Preseason predictions have WVU all over the place

The college football picks are in, the votes tabulated, and the projections locked down. They’re all fighting for your attention on websites and glossy pages, archived for posterity, and come Christmas, you’ll swear some were yanked straight from a posterior. 

Monday brought the unveiling of the Associated Press preseason poll, which signaled the last in the line of best guesses from those of us who spend Saturdays in the press box.

West Virginia received a No. 17 ranking from AP’s panel, a middle-ground amid some scattered forecasts.

Sports Illustrated really likes the Mountaineers up at No. 10, but Phil Steele doesn’t like the Mountaineers in his Top 25 at all.

The Sporting News picks WVU 16th, which is one spot higher than The Orlando Sentinel. CBS Sports ranks the Mountaineers 20th, matching the projection of the Amway Coaches poll (so sponsored because the coaches who flounder may wind up selling it.)

Athlon’s weighs in at No. 22, Sagarin at 34th. and the algorithmic matrix making up the computer composite doesn’t have West Virginia anywhere among the top 40.

The consensus on the Mountaineers is there is none.

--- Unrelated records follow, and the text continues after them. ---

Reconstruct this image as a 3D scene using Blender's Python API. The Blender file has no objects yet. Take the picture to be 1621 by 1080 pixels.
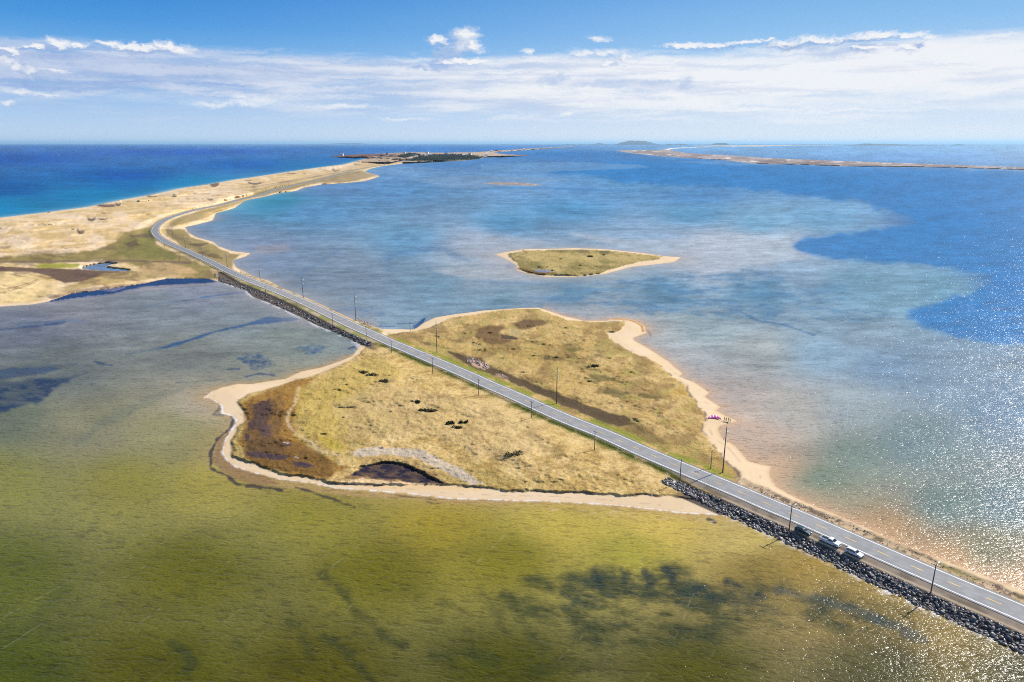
import bpy, math, random
import numpy as np
from mathutils import Vector, Matrix
random.seed(7); RNG = np.random.default_rng(7)
scene = bpy.context.scene
COL = scene.collection
# ------------------------------------------------------------------ camera model (metres, +Y ahead, water at z=0)
H = 112.0; F = 1100.0; CX = 810.5; CY = 540.0; PY0 = 226.8
PITCH = math.atan((CY - PY0) / F)
SP, CP = math.sin(PITCH), math.cos(PITCH)
SUN_AZ, SUN_EL = 55.0, 37.0
def up(px, py, z=0.0):
    """a photograph pixel to the point of the place it shows, at height z"""
    px = np.asarray(px, dtype=np.float64); py = np.asarray(py, dtype=np.float64)
    dy = CY - py
    ry = F * CP + dy * SP; rz = -F * SP + dy * CP; rx = px - CX
    t = (H - z) / (-rz)
    return rx * t, ry * t
def P(px, py, z=0.0):
    x, y = up(px, py, z); return Vector((float(x), float(y), float(z)))
def mpp(px, py):
    x, y = up(px, py); return math.sqrt(float(x)**2 + float(y)**2 + H*H) / math.sqrt(F*F + (px-CX)**2 + (py-CY)**2)
def height_at(px, py_base, py_top, z):
    b = P(px, py_base, z); dy = CY - py_top
    ry = F * CP + dy * SP; rz = -F * SP + dy * CP
    return H + rz * (b.y / ry) - z
def lin(c):
    c = np.asarray(c, dtype=np.float64) / 255.0
    return np.where(c <= 0.04045, c / 12.92, ((c + 0.055) / 1.055) ** 2.4)
EXPO = 0.75
KL = 1.0 / (0.95 * 2 ** EXPO)
def A(*c, k=1.0):            # albedo of a sunlit surface whose colour in daylight is c
    return lin(c) * KL * 1.22 * k
# ------------------------------------------------------------------ noise
def _h(ix, iy, s):
    n = (ix.astype(np.uint32) * np.uint32(374761393) + iy.astype(np.uint32) * np.uint32(668265263) + np.uint32(s * 974711 & 0xffffffff))
    n = (n ^ (n >> np.uint32(13))) * np.uint32(1274126177)
    n = n ^ (n >> np.uint32(16))
    return (n & np.uint32(0xffff)).astype(np.float32) / 65535.0
def vnoise(x, y, s=0):
    x0 = np.floor(x); y0 = np.floor(y)
    fx = (x - x0).astype(np.float32); fy = (y - y0).astype(np.float32)
    ix = x0.astype(np.int64); iy = y0.astype(np.int64)
    fx = fx*fx*fx*(fx*(fx*6-15)+10); fy = fy*fy*fy*(fy*(fy*6-15)+10)
    a = _h(ix, iy, s); b = _h(ix+1, iy, s); c = _h(ix, iy+1, s); d = _h(ix+1, iy+1, s)
    return (a + (b-a)*fx) * (1-fy) + (c + (d-c)*fx) * fy
def fbm(x, y, sc, o=4, s=0, g=0.5):
    r = 0; a = 1; t = 0; x = x / sc; y = y / sc
    for i in range(o):
        r = r + a * vnoise(x + 17.3*i, y - 9.1*i, s + i); t += a; a *= g
        x, y = (x*0.8 - y*0.6) * 2.03, (x*0.6 + y*0.8) * 2.03
    return r / t          # 0..1, mean .5
def sst(a, b, x):
    t = np.clip((x - a) / (b - a), 0, 1); return t*t*(3-2*t)
# ------------------------------------------------------------------ the sheet of ground points
def axis_y():
    o = [0.55, 0.8, 1.1, 1.45, 1.85]
    while o[-1] < 32: o.append(o[-1] + 0.5)
    while o[-1] < 62: o.append(o[-1] + 0.8)
    while o[-1] < 905: o.append(o[-1] + 1.3)
    s = 2.0
    while o[-1] < 2300: o.append(o[-1] + s); s *= 1.16
    return np.array(o) + PY0
def axis_x():
    m = np.arange(-24, 1646, 1.45); l = []; s = 2.5; v = m[0]
    while v > -1500: v -= s; l.append(v); s *= 1.08
    r = []; s = 2.5; v = m[-1]
    while v < 3100: v += s; r.append(v); s *= 1.08
    return np.array(l[::-1] + list(m) + r)
AY, AX = axis_y(), axis_x()
NY, NX = len(AY), len(AX)
PX, PYG = np.meshgrid(AX, AY)
GX, GY = up(PX, PYG)
def win(x0, y0, x1, y1):
    c0, c1 = np.searchsorted(AX, [x0, x1]); r0, r1 = np.searchsorted(AY, [y0, y1])
    return slice(max(r0-1, 0), r1+1), slice(max(c0-1, 0), c1+1)
def sdist(pts, X, Y, closed=True):
    """unsigned distance and inside flag of a polygon"""
    n = len(pts); D = np.full(X.shape, 1e18); ins = np.zeros(X.shape, bool)
    rng = range(n if closed else n - 1)
    for i in rng:
        ax, ay = pts[i]; bx, by = pts[(i+1) % n]
        ex, ey = bx-ax, by-ay; L = ex*ex + ey*ey + 1e-12
        t = np.clip(((X-ax)*ex + (Y-ay)*ey) / L, 0, 1)
        D = np.minimum(D, (X-ax-t*ex)**2 + (Y-ay-t*ey)**2)
        if closed:
            c = ((ay > Y) != (by > Y)) & (X < (bx-ax)*(Y-ay)/(by-ay+1e-12) + ax)
            ins ^= c
    return np.sqrt(D), ins
def pl(s):
    return [tuple(float(v) for v in p.split(',')) for p in s.split()]
def metric(poly):
    q = []
    for i, (a, b) in enumerate(poly):
        q.append(tuple(float(v) for v in up(a, b)))
    return q
# ------------------------------------------------------------------ outlines (photograph pixels, on the water plane)
SHORE = pl("-1500,470 -600,412 -300,384 0,345 78,336 145,327 194,316.7 246,307.6 285,298.5 332,292 376,284 400,281 449,273.5 504,265.5 545,260.5 566,255 581,251.2 "
 "560,249.6 540,249.2 520,248.6 538,246.4 560,244.8 590,244 620,242.4 650,241.2 700,242 735,241.4 760,240.6 800,237.8 850,234.6 905,232 912,232.6 880,234.9 830,238 790,240.6 780,242 800,244.6 "
 "838,246 838,247 800,248 770,248.6 757,252 740,254 700,256.2 640,259 615,262 600,264 585,267.5 577,272 590,276 601,279 590,283 575,287 545,290 510,292 480,297 470,302 440,306 420,311 405,314 389,317 "
 "378,324.5 371,329.6 342,337.4 337,349 311,355.6 293,359.5 298,368.5 311,376 337,383 347,390.6 368,398 396.7,401 389,406 368,412.6 373,423 389,431 400,437 426,445 452,459 486,472 493,477 514,488.5 545,501.5 566,508 579,510.6 587,515.7 605,521 633,521.5 "
 "655,522 662,518 672,510.6 688,503 711,499 763,492 820,488 852,487 867,492 891,500 924,508 961,508 968,504.6 987,504.6 1007,508 1020,516 1023,527.4 1002,535 1005,540 1028,553 1057,571.5 1081,592 1075,596 1098,605 1124,622 1116,628.5 1142,645 1134,650 1150,659 1168,667 1140,674 1136,680 1142,693 1163,706 1173,717 1184,730 1205,736 1220,738 1217,748 1219,756 1229,771 1249,782.5 1272,794 1294.5,803.8 1324,815 1352,828 1376,838 1400,849 1433,864 1465,877 1498,889 1531,901 1564,914 1596,927.4 1620,936.4 1800,1006 2300,1216 3000,1500 "
 "3000,1620 2300,1320 1800,1106 1620,1026 1582,1011 1519,981 1456,957 1393,928 1343,899 1286,873 1236,851 1195,832 1171,820 1146,815.6 1083,812 1014,804.5 942,798 879,794 800,792 715,790 639,781 601,778 532,773 494,765 447,759 400,748 373,739 358,727 351,715 358,693 371,675 373,665 368,658 352.6,654.5 350,641.5 334.5,631 321.5,630 337,619.5 350,614 376,608 400,608 452,600 478,588 509,582 540,571.5 558,563.7 566,553 571,545.6 540,530 504,516 478,503 452,491 426,479.5 400,470 389,459 358,449 340,444 318,443 285,446 259,448 233,452 213,458 181,463 156,465.5 130,470 104,473 78,477 52,482 0,485.4 -120,497 -600,540 -1500,620")
MID = pl("784,403 800,399.6 831,394.5 865,394.3 909,393 955,394.5 981,397 1020,401 1049,405.6 1078,407.4 1067,415 1033,419 997,423 961,433 940,436 904,438.5 865,438.5 839,434.6 818,428 818,420 808,414 797,408")
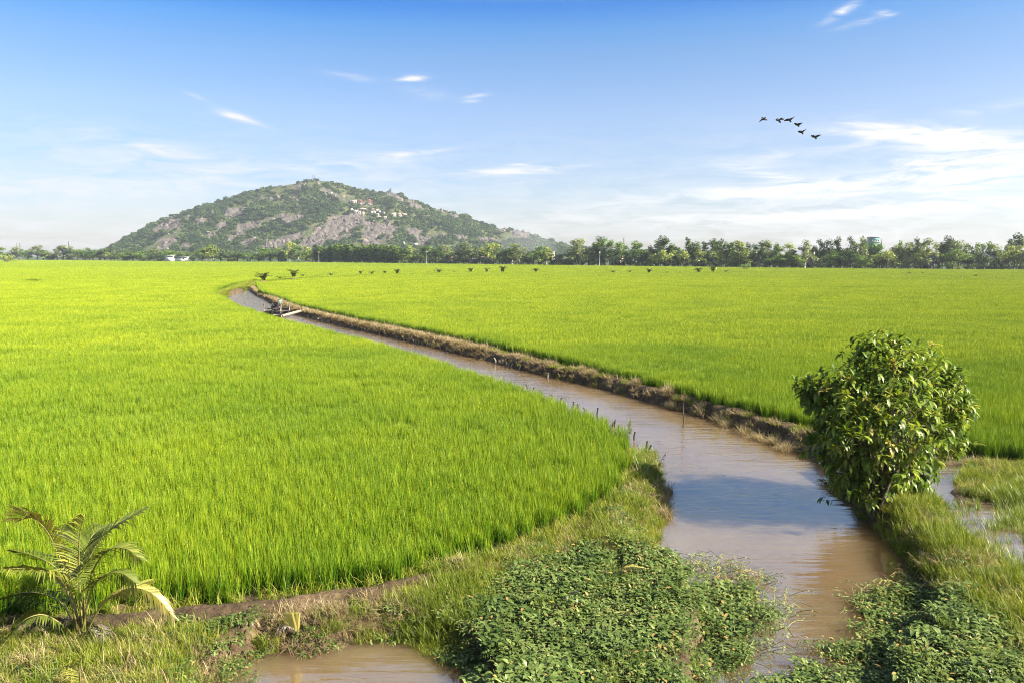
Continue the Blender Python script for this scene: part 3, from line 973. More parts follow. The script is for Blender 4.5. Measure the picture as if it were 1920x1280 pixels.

Will Grier may become the most efficient quarterback in the country, but, hey, he ascended to No. 5 last year and his team barely cracked .500. His frontline returns four-fifths intact, though it’s the same group that wilted late last season when the offense needed it most. (I mean, 1.9 yards per carry vs. Texas and 1.4 against Utah? Good thing there was a Mike Stoops creamy center sandwiched between.)

While nobody expects West Virginia’s defense to relive 2017’s embarrassment, nor does anyone anticipate a 2016-like resurgence.

Ultimately, you end up with predictions scattered all over the yard, and the AP’s No. 17 feels about right for a team mixing a few huge stars with a few huge questions.

Because the AP no longer factors into a BCS-style metric, you call this preseason poll worthless. I contend it matters more than you think.

Expectations become anchors when programs fall short of them, and West Virginia has ended a season ranked only twice in seven tries under Dana Holgorsen. The late Bill Stewart achieved two top-25 finishes in only three seasons.

Assign whatever importance you will to that stat. Such debates drive the run-up to kickoff.

Time to transition from guessing games to playing ones that actually matter.